Riceviamo e pubblichiamo le considerazioni del dottor Edoardo Alterio, ambientalista venafrano.

«La stradina di campagna attraversa i campi passando al fianco di un massiccio Populus alba (Pioppo bianco), un esemplare maestoso. Poi i prati si scontrano con pareti di alberi: è il bosco ripariale. Una linea di improvviso distacco tra due forme di vegetazione così diverse è chiamata dagli ecologi linea di ecotono, importante sede di biodiversità. Nel bosco ripariale trovano riparo tantissime specie, vegetali e animali.

Insieme alle zone paludose è tra i più complessi ecosistemi del paesaggio italiano meridionale. Nel bosco fluviale le piante non sono disposte a caso. Quelle ad alto fusto hanno una loro gerarchia di posizione. Più esternamente ci sono le querce (Farnie e Roverelle), poi i pioppi (neri, bianchi e tremuli). Poi è il turno dei frassini, quindi gli ontani e infine i salici. Il Salice rosso si posiziona sull’argine del fiume. Insieme ai canneti mette i suoi “piedi” fin quasi dentro l’acqua. E non parliamo della stupenda complessità di erbe e cespugli. Ma nessuno mai si posiziona a caso: dietro ogni scelta c’è un motivo naturale ben preciso.

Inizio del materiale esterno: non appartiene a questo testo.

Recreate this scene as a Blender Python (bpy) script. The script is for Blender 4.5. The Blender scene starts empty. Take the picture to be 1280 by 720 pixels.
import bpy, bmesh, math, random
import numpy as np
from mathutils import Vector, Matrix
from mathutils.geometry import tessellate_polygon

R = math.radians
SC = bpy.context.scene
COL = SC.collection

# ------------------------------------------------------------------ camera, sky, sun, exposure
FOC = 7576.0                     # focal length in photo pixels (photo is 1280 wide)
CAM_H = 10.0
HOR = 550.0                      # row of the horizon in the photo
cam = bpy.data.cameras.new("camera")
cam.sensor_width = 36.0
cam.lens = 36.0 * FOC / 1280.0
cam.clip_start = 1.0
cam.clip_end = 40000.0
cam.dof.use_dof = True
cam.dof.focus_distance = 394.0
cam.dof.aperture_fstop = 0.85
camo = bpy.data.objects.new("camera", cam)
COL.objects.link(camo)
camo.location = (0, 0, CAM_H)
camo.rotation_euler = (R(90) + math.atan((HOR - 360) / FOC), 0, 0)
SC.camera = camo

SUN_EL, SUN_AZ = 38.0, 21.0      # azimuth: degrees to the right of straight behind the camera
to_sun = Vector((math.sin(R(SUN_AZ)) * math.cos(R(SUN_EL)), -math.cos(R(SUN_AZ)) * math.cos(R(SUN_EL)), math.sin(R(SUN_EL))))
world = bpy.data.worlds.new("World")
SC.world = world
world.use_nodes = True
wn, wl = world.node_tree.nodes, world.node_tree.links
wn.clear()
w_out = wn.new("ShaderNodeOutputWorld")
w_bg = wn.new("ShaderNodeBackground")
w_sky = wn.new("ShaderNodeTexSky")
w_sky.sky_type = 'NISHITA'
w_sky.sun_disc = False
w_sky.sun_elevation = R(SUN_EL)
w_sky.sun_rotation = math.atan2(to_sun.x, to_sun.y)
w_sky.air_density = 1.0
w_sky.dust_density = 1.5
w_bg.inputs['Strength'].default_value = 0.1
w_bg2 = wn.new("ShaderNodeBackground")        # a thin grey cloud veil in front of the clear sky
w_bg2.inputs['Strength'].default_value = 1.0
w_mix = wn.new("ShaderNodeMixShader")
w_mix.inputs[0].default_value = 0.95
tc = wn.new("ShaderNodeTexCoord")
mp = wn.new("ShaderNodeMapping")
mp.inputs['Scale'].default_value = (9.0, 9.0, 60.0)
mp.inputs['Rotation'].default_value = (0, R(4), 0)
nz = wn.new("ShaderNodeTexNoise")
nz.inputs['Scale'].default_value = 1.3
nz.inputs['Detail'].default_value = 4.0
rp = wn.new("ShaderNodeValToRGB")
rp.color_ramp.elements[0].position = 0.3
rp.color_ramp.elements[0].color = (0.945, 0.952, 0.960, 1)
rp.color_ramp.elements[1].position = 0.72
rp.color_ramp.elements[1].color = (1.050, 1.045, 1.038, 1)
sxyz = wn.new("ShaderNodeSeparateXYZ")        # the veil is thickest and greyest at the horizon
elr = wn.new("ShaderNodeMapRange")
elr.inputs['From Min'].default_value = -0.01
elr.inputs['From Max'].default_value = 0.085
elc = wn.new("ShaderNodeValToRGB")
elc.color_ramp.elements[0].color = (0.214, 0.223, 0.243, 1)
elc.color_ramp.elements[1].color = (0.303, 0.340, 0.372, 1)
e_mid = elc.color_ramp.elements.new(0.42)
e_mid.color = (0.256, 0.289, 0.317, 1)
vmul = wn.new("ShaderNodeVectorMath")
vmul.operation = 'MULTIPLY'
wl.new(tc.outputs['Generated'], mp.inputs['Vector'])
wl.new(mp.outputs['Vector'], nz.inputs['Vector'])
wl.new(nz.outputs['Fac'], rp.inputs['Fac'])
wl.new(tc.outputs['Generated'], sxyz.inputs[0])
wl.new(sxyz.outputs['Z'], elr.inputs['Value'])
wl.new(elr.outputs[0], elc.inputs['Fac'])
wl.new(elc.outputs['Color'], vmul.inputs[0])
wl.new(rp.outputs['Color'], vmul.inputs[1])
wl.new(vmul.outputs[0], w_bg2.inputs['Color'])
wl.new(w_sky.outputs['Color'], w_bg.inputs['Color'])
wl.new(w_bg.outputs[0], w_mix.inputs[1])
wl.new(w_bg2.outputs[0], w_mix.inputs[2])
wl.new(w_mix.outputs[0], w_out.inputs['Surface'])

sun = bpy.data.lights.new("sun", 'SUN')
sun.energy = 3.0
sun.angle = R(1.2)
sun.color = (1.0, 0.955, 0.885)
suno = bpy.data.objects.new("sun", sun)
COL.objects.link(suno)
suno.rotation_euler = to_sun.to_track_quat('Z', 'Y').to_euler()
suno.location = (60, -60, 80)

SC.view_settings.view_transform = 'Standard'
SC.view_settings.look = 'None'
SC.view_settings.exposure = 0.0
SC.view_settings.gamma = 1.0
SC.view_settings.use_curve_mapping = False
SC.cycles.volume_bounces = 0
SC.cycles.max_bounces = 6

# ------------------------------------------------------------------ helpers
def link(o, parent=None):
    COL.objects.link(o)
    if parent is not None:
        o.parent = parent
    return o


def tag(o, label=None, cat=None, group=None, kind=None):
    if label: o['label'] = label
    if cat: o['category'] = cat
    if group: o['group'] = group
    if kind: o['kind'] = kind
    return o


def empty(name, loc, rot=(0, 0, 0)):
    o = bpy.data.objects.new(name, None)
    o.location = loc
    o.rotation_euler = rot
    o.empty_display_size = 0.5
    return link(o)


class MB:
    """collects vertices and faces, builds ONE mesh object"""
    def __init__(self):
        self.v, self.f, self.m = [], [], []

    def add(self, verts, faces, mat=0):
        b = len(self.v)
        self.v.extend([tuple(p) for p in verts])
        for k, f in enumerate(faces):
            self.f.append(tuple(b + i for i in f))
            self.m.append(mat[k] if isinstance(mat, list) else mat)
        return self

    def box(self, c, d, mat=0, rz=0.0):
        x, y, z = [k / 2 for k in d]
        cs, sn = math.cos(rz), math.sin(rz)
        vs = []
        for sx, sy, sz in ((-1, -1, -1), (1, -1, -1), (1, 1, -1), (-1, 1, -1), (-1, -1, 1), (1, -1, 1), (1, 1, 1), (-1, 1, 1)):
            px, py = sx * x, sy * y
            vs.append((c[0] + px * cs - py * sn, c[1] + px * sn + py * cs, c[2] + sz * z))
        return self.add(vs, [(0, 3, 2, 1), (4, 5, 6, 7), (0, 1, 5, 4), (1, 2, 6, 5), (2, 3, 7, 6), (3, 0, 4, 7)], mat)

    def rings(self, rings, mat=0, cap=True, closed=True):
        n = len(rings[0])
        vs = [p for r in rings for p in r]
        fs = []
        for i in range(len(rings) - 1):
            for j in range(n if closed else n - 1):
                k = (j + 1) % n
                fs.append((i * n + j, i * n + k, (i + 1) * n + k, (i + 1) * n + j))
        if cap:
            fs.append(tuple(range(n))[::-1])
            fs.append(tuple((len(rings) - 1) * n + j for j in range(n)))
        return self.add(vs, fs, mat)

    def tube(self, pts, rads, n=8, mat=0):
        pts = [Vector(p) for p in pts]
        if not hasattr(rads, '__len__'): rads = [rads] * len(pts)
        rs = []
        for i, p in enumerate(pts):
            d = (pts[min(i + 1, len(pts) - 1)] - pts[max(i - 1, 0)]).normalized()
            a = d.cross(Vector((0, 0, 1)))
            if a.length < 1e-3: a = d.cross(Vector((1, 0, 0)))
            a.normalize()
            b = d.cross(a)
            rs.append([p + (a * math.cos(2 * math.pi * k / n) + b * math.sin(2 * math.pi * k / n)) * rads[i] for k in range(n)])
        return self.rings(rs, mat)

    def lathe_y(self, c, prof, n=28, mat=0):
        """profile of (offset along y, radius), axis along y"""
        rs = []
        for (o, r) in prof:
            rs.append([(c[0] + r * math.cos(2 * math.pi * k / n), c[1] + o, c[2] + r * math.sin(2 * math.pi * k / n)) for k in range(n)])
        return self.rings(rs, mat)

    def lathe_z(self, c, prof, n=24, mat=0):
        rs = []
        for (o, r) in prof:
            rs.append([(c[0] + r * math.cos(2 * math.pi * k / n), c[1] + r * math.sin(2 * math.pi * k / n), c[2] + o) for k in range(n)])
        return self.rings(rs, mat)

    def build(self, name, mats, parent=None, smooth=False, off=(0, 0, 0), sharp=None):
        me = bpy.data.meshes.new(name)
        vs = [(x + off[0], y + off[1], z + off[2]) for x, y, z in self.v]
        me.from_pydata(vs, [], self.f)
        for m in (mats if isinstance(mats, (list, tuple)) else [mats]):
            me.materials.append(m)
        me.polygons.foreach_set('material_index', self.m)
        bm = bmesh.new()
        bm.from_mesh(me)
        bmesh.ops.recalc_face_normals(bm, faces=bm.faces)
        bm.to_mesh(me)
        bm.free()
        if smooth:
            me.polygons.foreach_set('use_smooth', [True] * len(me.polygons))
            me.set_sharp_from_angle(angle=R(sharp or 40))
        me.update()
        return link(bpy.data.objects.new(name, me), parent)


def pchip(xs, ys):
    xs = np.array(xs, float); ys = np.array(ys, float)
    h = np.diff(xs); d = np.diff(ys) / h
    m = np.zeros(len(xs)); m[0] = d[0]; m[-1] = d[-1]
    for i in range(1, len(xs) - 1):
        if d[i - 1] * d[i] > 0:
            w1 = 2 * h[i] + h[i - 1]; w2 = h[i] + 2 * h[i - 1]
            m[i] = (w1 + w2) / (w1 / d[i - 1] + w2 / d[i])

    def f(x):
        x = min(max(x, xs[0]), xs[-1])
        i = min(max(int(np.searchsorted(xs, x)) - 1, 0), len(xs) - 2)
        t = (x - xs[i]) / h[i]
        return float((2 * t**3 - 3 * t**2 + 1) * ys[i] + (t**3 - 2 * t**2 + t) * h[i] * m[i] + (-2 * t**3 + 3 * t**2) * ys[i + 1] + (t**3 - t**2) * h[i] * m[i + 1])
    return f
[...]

Chi riesce a soffermarsi, può scoprirlo. Il bosco è un libro segreto da leggere. Per il profano invece è solo una tela bianca su cui tirare righe dritte e sversare una colata di cemento. Questa mia lettera non vuole invogliare scontri o polemiche, ma solo invitare a soffermarsi un attimo a leggere quel libro. A capire che a volte la politica del non fare può essere migliore di quella del fare, del costruire, del “tecnologizzare”. Siamo così abituati a buttare via ciò che non funziona che lo facciamo anche con le strade. Se una vecchia ha qualche problema (forse facilmente risolvibile) se ne costruisce subito una nuova.

Ma le nostre ricchezze non sono illimitate. Il suolo è una risorsa non rinnovabile, il bosco accumula il carbonio e mitiga il cambiamento climatico, la diversità vegetale e animale può aiutarci a trovare nuove cure. In tutto il mondo è in atto una rivoluzione di salvaguardia dell’ambiente ed è una presunzione pensare che anche i nostri piccoli territori non ne facciano parte, che noi non dobbiamo fare la nostra parte. Il bosco di Pietrabianca è una continuazione del bosco delle Mortine ed è un luogo magico. I ragazzi di Venafro d’estate vanno a farci il bagno. La vista sul fiume è un paesaggio splendido. L’ho fotografato in tutte le stagioni ed è sempre eccezionale.

Mi sono allarmato quando ho saputo la notizia dell’idea della costruzione di un nuovo ponte proprio qui. Temo che il motivo reale di quest’opera sia sempre il solito: distruggere le ultime poche belle aree naturali che ci sono rimaste. Venafro e Capriati non sono due metropoli e il commercio tra loro non credo sia talmente rilevante da richiedere l’esigenza di nuove infrastrutture. Sarebbe più interessante aggiustare le vecchie. Ricordiamo infatti che parliamo di aree prettamente agricole per di più in prossimità di un futuro parco regionale. Il consumatore moderno che ci farà visita non compra solo prodotti, ma anche natura, paesaggi, ambienti.

È esigente, preferisce fare strade secondarie e tortuose, e solo se sapremo offrirgli un luogo intatto sarà ben contento di tornarci. Ricordiamo poi che fiumi e boschi sono beni paesaggistici tutelati per legge a norma dell’art. 142 (comma c, g) del Codice dei beni culturali e del paesaggio (2004), mentre il decreto legislativo 227/2001 vieta la “trasformazione del bosco” (art. 4, comma 2). Ho infine dei dubbi a livello ecologico gestionale. Ad esempio: i cinghiali (enorme problema degli agricoltori) non si riverseranno ancor di più al di fuori del bosco trovandosi davanti una barriera che vieta loro la transizione longitudinale nella macchia?

Mi auguro che coloro che ci amministrano e che sono deputati ad avere idee, abbraccino iniziative più sensibili verso l’ambiente, volte a conservare più che distruggere, a ristrutturare più che buttare via, offrendo intatto, a noi figli, quello che hanno trovato (acqua, aria, terra, boschi, ulivi) dai loro genitori, responsabili nella gestione sostenibile. Un monaco zen e un suo allievo arrivarono nei pressi di un mulino. L’ allievo disse: “Deve viverci un grande maestro!”. Il monaco rispose, indicando una foglia di lattuga che scivolava via nel torrente: “Vedi quella foglia? Non è un maestro. È solo uno sprecone!”.